BlogYYY
Monday, November 27, 2006,12:09 AM
sun
Im gonna blog before my mood changes again.Im feelin really happy today. Really really really happy compared to the past few days. I'd sincerely like to thank u for today. Little did i expect it to turn out dis way considerin the fact that i didn feel like goin out at all today. Im sorry if i was bein a prick. Im sorry for yellin and bickerin wit ya on e fone. I was annoyed coz i was really tired and wished to slp in more. The weddin lunch was alrite. It was the company that made it all so fun and enjoyable. I miss hangin out wit tt 2 crazy buddies of urs. Sometimes i wonder if i will miss them if we are no longer one. I miss those mini crazy chats that we have wenever we meet em up. I miss those chillin out in coffeebean or starbucks over some hot/cold chocolate drinks. I miss em gettin all hyped up over photo takings. Thank u Zahidah and Hidayah :) Ya guys are the best buddies we cld ever asked for.The movie "Just Friends" was sincerely caught by chance. I didn wanna watch it coz i was afraid we wldn have enough cash to last us. But hey, i really enjoyed the movie wit u. It feels so nice juz havin ur arms wrapped ard me. I love it wenever u surprise me wit mini kisses and huggies.

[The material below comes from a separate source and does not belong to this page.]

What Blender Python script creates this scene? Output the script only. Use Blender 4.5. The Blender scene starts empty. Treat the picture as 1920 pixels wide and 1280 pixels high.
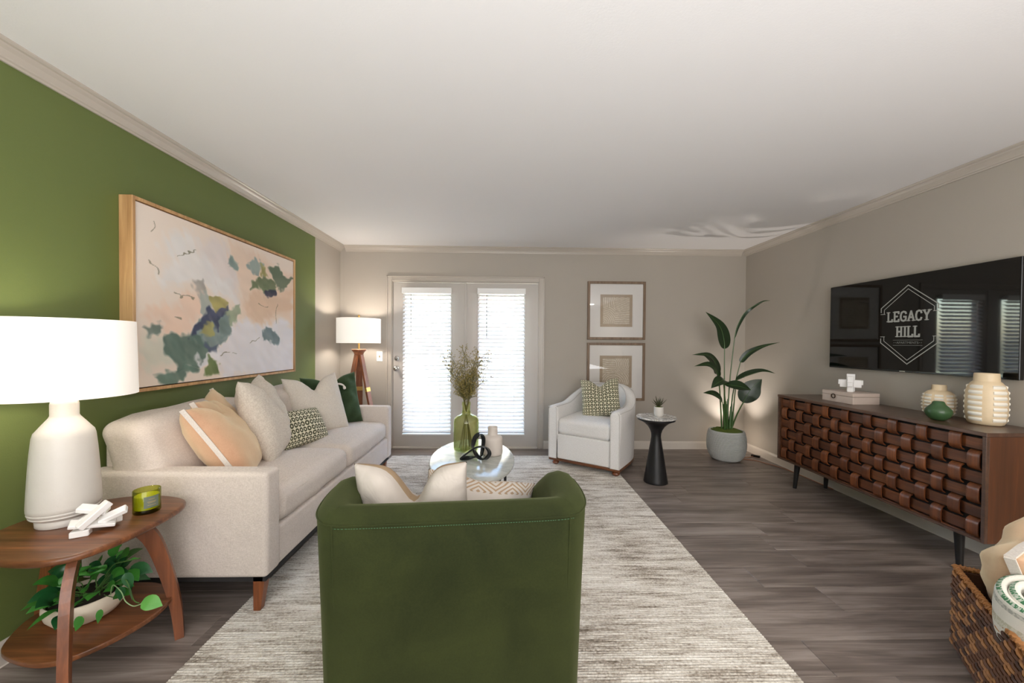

Oh and thank u for the HUGE spongebob!!! I LOVE IT!!! YAY!! Now ive sometink to hug to slp. Probably that wld make me wanna turn in earlier. If im able to, i'd wanna get u patrick :pU said "I wan u to have the best.". I know. Im sorry if u feel that no matter wat u do u will always be 2nd place. Thats y i didn wan u to help me dis time round. Coz i know if things were to really turned out for the beta, u wld be at the losing end and i really dun wanna c u all upset and rejected again. I hope for u to be loved. I know how it feels to always be the one who tries so hard to make and set things rite but in the end, u gain/benefit notink. I hope u wldn feel that i neglect u in any ways. I may b really blunt and harsh to u at times but i dun hate u. Ur really a nice person. Sometimes i can c the sadness in ya eyes but im sorry i cant do much to make u feel beta. All i wanna say is, i hope for the best for u too. And without u wit us all these while, we wld be long gone.